** BEGIN **

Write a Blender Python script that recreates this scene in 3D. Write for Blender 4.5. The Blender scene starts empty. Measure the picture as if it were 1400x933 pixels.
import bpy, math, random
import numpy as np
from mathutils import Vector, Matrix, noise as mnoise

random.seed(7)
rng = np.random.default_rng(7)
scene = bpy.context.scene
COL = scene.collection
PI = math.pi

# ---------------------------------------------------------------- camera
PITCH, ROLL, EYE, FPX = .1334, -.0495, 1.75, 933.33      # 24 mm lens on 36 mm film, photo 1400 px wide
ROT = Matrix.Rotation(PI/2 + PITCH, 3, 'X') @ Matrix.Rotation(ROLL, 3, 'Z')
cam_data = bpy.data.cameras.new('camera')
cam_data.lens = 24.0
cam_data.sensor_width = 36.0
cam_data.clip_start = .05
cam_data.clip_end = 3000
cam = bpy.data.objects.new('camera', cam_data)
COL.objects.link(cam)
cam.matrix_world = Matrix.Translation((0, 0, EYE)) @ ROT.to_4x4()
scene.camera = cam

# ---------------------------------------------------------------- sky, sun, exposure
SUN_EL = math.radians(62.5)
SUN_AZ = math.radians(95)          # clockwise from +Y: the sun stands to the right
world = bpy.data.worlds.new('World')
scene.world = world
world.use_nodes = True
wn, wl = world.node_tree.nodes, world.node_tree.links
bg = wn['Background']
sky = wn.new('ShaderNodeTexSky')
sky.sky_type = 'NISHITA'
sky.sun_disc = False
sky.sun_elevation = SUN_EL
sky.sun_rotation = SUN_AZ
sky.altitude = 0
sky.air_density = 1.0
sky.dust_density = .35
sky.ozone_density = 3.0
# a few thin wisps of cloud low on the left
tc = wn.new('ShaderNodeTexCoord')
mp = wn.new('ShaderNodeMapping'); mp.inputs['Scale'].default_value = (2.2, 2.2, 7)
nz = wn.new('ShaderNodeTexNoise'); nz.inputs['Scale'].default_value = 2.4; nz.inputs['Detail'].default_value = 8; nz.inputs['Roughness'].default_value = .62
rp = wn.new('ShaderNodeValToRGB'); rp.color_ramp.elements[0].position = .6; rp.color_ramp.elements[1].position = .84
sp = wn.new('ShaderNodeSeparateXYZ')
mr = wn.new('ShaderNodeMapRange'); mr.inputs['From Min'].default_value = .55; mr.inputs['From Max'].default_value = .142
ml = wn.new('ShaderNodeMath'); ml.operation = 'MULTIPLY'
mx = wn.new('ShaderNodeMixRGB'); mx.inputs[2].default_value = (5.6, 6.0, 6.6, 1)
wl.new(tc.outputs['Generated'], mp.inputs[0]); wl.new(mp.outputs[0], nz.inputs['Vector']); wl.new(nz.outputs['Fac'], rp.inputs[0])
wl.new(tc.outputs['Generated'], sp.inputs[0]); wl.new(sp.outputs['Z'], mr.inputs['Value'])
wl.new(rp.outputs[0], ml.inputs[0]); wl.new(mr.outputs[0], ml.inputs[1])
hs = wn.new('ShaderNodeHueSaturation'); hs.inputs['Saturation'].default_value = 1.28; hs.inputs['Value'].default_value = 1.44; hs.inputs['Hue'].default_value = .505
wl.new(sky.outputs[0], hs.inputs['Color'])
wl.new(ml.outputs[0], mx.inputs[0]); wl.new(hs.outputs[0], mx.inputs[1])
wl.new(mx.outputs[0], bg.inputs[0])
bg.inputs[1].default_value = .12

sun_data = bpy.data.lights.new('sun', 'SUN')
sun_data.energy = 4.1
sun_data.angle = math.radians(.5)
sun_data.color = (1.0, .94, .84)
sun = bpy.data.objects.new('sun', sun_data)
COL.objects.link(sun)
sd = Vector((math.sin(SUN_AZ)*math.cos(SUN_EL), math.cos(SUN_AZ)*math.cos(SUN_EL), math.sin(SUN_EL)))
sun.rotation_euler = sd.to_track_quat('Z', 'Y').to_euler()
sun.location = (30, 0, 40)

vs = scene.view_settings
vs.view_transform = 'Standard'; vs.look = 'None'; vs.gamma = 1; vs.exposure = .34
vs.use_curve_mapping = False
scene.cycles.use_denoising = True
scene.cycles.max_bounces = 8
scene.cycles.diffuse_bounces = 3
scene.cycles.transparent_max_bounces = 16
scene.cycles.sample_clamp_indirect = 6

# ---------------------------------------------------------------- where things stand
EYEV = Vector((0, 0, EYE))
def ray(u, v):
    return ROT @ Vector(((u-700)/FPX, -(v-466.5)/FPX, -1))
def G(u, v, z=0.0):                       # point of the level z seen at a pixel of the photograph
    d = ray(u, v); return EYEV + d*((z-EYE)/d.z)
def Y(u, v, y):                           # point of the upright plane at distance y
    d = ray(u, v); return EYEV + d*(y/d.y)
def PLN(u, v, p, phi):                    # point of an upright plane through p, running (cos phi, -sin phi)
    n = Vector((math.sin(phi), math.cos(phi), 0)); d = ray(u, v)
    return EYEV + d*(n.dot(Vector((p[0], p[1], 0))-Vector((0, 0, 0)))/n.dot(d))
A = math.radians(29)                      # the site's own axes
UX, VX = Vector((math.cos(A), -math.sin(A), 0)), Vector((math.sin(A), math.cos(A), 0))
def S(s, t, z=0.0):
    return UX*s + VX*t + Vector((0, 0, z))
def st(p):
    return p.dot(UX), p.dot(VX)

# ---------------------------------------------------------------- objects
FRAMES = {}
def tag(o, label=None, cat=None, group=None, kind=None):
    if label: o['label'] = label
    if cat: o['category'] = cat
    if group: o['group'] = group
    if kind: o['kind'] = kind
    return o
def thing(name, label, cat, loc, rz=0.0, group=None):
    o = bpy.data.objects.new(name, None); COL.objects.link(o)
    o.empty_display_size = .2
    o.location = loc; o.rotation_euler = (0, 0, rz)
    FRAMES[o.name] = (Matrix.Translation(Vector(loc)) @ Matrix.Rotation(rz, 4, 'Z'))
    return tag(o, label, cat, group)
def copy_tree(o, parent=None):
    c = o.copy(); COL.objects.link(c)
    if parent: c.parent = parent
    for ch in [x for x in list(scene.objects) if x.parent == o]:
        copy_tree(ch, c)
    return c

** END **

Stated task: Return exactly the lines from the beginning of the data above through the one containing "PI = math.pi", please. Include both end lines and add nothing else.

Correct result:
Write a Blender Python script that recreates this scene in 3D. Write for Blender 4.5. The Blender scene starts empty. Measure the picture as if it were 1400x933 pixels.
import bpy, math, random
import numpy as np
from mathutils import Vector, Matrix, noise as mnoise

random.seed(7)
rng = np.random.default_rng(7)
scene = bpy.context.scene
COL = scene.collection
PI = math.pi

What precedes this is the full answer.